__DATA LISTING__:
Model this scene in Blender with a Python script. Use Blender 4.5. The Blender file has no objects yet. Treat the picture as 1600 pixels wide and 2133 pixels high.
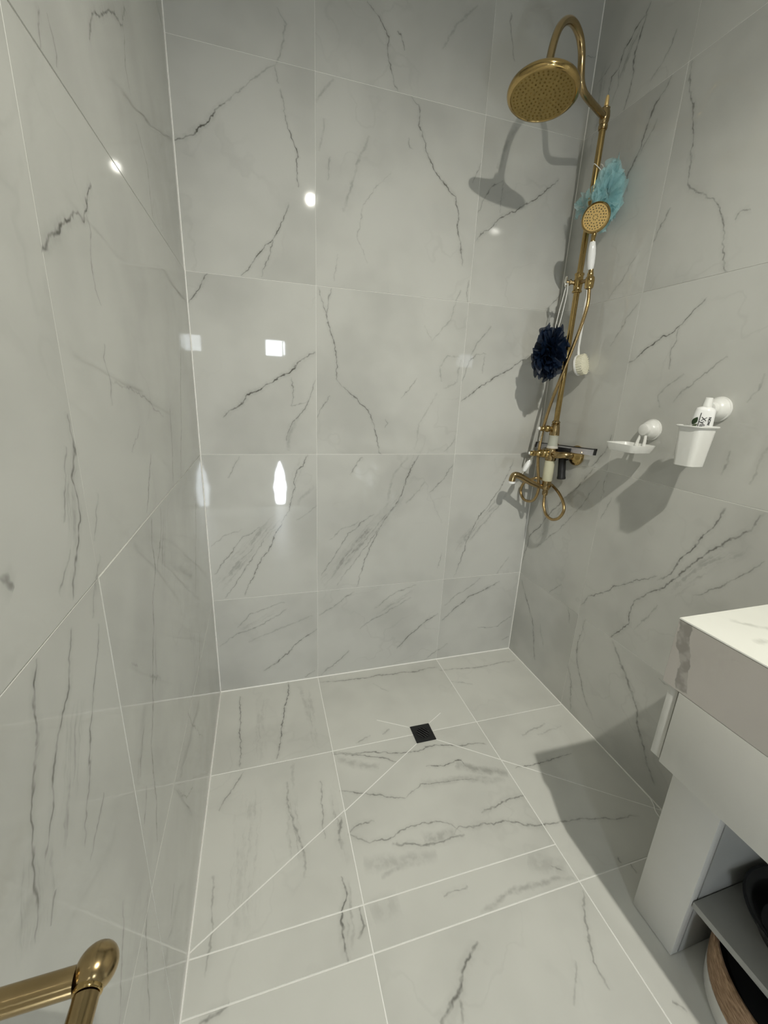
==
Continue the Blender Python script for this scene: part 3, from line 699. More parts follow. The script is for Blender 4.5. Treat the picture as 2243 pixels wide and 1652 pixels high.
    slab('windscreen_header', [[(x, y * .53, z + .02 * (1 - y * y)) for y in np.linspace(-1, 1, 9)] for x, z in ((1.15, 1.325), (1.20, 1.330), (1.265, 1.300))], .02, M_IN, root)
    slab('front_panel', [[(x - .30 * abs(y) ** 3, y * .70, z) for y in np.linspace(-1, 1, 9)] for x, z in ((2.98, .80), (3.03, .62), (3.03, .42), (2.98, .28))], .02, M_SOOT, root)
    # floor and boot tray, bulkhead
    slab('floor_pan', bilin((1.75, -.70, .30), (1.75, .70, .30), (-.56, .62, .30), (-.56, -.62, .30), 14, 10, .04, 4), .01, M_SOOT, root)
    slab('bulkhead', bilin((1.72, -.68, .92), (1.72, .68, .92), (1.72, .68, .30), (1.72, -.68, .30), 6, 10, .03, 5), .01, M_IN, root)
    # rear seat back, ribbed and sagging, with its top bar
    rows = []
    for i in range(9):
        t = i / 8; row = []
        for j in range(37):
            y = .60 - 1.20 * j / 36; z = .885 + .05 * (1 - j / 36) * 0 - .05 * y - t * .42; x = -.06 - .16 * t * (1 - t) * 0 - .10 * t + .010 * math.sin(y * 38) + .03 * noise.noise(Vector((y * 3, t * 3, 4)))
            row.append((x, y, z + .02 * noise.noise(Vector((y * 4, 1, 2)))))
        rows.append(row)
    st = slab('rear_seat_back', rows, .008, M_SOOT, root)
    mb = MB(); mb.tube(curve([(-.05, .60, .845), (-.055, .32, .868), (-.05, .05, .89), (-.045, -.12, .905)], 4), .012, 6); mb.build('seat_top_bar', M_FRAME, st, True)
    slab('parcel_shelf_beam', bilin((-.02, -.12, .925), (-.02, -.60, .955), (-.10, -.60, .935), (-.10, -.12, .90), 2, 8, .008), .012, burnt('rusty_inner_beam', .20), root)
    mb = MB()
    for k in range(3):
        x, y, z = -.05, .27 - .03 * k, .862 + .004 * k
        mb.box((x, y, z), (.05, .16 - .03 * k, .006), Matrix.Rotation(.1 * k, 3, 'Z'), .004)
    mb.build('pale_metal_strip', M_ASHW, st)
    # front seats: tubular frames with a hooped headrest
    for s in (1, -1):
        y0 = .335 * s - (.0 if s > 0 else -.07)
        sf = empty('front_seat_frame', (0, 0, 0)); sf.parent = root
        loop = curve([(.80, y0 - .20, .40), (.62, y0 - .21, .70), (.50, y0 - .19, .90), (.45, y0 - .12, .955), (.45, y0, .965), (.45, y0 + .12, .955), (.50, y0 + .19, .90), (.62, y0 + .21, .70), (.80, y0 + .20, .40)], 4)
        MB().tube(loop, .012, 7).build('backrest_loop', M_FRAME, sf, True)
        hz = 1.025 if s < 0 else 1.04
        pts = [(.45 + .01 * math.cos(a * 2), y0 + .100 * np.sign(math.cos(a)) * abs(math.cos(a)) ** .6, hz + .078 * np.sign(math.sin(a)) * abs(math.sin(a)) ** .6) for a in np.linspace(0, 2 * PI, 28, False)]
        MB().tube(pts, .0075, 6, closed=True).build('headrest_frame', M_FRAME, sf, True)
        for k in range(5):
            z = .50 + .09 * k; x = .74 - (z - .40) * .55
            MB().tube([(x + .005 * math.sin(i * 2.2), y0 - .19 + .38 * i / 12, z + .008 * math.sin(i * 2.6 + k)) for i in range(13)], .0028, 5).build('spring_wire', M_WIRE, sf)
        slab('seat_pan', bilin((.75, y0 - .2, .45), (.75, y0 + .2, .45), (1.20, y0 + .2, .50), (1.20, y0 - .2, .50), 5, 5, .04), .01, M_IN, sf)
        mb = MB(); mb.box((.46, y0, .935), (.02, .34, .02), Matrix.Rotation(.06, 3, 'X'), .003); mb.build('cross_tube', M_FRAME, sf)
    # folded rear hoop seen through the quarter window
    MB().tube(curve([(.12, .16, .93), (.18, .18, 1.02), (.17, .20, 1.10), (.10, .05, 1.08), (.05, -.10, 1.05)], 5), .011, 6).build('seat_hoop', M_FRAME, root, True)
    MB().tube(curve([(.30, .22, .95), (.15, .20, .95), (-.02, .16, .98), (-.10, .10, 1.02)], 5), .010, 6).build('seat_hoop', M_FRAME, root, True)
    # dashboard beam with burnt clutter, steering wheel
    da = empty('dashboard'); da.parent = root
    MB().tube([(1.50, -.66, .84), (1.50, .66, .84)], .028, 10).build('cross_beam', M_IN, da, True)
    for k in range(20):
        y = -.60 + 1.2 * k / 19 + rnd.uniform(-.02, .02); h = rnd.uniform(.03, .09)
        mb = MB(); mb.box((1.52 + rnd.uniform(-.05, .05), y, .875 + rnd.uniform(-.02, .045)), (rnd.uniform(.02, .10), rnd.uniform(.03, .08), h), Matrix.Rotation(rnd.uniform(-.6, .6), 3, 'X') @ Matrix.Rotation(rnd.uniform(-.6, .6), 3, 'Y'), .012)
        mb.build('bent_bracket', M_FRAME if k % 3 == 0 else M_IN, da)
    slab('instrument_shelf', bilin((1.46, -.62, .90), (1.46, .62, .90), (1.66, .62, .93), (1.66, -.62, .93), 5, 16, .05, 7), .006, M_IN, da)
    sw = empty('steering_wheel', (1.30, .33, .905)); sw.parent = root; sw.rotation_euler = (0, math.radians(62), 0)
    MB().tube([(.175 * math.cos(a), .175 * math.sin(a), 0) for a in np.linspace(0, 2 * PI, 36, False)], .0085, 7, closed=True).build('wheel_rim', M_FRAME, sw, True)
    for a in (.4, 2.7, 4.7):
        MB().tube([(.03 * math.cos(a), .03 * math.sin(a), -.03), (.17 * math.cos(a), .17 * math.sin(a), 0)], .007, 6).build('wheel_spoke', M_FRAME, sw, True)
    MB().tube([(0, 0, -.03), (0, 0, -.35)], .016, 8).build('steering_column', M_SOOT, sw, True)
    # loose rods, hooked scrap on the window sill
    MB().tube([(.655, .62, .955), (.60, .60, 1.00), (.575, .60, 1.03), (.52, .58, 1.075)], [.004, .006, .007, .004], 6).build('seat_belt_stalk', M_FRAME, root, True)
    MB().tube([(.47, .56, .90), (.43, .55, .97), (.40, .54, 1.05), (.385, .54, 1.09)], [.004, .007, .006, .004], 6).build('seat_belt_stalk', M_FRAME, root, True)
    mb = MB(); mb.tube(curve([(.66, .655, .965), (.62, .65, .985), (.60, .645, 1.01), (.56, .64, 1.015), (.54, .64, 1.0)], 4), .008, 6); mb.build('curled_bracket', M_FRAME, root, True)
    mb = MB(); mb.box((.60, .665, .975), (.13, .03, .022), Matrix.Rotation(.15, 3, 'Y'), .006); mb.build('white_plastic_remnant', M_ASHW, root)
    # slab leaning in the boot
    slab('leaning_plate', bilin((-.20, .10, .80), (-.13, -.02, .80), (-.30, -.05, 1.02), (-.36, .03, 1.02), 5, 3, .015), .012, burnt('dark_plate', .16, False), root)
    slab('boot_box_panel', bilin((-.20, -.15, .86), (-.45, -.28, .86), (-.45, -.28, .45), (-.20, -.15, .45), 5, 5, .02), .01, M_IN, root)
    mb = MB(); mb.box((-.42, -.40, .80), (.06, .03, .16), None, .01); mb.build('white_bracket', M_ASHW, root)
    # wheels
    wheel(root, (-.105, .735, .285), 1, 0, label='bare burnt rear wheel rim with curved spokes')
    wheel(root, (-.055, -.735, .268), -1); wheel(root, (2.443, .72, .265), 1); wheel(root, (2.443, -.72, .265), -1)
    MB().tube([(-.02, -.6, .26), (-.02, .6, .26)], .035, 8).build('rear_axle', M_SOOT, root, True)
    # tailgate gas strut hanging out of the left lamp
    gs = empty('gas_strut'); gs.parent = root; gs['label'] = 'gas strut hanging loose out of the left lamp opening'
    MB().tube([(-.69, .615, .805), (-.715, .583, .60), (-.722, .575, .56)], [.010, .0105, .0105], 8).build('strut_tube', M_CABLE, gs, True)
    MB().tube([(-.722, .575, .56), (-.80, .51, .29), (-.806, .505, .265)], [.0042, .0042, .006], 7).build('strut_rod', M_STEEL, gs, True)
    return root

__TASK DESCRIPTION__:
Collect each line containing the string "this".

__RESPONSE BELOW__:
Model this scene in Blender with a Python script. Use Blender 4.5. The Blender file has no objects yet. Treat the picture as 1600 pixels wide and 2133 pixels high.
Continue the Blender Python script for this scene: part 3, from line 699. More parts follow. The script is for Blender 4.5. Treat the picture as 2243 pixels wide and 1652 pixels high.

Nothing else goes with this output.